- **PROBLEM TO WORK ON**
Transcribe the listing below from its opening line up to and including the line that contains "S.camera = cam"; reproduce nothing else.

** Begin SUPPLIED DATA **

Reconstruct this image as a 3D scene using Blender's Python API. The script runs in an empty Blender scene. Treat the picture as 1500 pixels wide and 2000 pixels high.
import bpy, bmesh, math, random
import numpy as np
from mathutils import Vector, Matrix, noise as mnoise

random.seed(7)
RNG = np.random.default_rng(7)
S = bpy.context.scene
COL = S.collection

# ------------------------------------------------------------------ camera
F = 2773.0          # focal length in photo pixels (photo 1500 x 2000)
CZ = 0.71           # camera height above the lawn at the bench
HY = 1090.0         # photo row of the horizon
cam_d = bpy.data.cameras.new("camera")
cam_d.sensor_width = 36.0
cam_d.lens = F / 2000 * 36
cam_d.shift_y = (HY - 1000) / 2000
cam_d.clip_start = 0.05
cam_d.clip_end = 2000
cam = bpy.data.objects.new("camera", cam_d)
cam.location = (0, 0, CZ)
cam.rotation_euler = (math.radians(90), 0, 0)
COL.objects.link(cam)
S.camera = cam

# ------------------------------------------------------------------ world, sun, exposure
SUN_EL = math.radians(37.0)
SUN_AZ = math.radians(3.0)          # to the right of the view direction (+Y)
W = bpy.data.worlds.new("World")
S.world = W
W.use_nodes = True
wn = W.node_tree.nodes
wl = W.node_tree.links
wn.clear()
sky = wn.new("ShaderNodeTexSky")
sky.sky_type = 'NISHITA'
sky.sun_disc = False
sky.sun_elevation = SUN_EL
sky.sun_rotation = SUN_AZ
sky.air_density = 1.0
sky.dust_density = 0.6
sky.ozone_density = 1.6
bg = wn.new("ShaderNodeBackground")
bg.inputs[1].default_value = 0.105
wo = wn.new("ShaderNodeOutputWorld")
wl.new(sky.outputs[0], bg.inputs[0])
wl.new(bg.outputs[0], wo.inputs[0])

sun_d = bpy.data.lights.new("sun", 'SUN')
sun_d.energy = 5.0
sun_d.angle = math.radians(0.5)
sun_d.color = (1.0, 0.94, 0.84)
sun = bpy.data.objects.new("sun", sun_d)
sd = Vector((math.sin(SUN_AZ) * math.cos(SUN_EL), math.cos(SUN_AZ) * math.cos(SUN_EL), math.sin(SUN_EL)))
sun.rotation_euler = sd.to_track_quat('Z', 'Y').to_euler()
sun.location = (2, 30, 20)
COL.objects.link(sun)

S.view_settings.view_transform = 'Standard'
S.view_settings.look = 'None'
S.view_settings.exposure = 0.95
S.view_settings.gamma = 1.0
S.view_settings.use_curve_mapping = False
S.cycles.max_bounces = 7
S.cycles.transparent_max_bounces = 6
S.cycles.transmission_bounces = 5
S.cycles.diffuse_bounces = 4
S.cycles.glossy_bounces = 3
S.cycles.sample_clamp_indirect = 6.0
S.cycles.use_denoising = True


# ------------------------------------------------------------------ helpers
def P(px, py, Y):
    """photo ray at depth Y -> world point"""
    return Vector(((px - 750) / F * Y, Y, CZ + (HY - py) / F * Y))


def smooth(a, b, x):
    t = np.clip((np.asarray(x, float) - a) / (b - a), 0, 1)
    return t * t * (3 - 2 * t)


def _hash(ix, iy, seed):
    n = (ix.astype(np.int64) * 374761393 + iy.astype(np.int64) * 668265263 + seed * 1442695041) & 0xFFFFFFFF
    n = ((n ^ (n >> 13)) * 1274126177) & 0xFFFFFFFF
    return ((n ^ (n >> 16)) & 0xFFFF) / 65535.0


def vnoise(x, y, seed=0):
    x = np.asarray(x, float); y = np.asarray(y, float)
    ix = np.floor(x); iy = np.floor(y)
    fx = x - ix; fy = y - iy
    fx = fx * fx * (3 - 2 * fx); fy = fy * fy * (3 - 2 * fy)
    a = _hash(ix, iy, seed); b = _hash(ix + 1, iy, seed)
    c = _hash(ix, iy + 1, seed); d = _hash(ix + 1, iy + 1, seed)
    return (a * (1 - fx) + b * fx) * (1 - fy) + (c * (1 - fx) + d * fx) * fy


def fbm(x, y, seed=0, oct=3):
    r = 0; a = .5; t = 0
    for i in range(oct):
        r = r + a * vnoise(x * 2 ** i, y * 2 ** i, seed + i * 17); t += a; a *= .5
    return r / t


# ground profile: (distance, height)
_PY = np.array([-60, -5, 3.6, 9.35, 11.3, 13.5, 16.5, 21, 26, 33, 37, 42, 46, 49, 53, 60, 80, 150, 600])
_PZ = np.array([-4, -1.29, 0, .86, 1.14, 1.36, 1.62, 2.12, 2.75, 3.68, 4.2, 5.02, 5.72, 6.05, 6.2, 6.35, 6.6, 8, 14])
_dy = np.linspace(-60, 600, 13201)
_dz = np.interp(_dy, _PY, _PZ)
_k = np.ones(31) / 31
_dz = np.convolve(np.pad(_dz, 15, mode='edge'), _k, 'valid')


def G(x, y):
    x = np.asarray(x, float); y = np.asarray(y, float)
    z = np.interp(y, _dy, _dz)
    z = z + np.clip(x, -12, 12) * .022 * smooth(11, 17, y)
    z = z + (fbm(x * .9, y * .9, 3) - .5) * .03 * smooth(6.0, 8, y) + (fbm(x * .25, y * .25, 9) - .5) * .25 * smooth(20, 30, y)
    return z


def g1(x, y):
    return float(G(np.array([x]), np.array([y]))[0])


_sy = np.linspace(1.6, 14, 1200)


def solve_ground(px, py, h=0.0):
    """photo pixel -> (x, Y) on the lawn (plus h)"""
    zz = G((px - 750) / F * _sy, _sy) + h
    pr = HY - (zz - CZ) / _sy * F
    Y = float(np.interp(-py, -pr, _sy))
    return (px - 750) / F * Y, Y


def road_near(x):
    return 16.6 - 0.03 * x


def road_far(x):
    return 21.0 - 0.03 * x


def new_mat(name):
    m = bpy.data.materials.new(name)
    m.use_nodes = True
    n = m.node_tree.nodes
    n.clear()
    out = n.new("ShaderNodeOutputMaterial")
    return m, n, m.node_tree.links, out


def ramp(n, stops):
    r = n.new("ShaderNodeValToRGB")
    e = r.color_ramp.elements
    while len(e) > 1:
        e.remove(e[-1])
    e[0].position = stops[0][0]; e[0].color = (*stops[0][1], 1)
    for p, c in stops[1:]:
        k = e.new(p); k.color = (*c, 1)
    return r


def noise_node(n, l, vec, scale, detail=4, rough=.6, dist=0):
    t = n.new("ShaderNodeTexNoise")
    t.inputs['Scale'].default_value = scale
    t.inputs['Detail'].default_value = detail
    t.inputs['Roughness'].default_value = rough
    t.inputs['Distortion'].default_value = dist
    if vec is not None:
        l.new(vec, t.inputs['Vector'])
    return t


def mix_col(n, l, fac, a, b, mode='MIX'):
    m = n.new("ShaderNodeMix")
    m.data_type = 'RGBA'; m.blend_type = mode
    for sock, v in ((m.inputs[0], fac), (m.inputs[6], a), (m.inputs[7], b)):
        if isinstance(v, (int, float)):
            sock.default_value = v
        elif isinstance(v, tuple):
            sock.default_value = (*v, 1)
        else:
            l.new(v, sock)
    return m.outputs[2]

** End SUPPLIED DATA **

- **FULL OUTPUT**
Reconstruct this image as a 3D scene using Blender's Python API. The script runs in an empty Blender scene. Treat the picture as 1500 pixels wide and 2000 pixels high.
import bpy, bmesh, math, random
import numpy as np
from mathutils import Vector, Matrix, noise as mnoise

random.seed(7)
RNG = np.random.default_rng(7)
S = bpy.context.scene
COL = S.collection

# ------------------------------------------------------------------ camera
F = 2773.0          # focal length in photo pixels (photo 1500 x 2000)
CZ = 0.71           # camera height above the lawn at the bench
HY = 1090.0         # photo row of the horizon
cam_d = bpy.data.cameras.new("camera")
cam_d.sensor_width = 36.0
cam_d.lens = F / 2000 * 36
cam_d.shift_y = (HY - 1000) / 2000
cam_d.clip_start = 0.05
cam_d.clip_end = 2000
cam = bpy.data.objects.new("camera", cam_d)
cam.location = (0, 0, CZ)
cam.rotation_euler = (math.radians(90), 0, 0)
COL.objects.link(cam)
S.camera = cam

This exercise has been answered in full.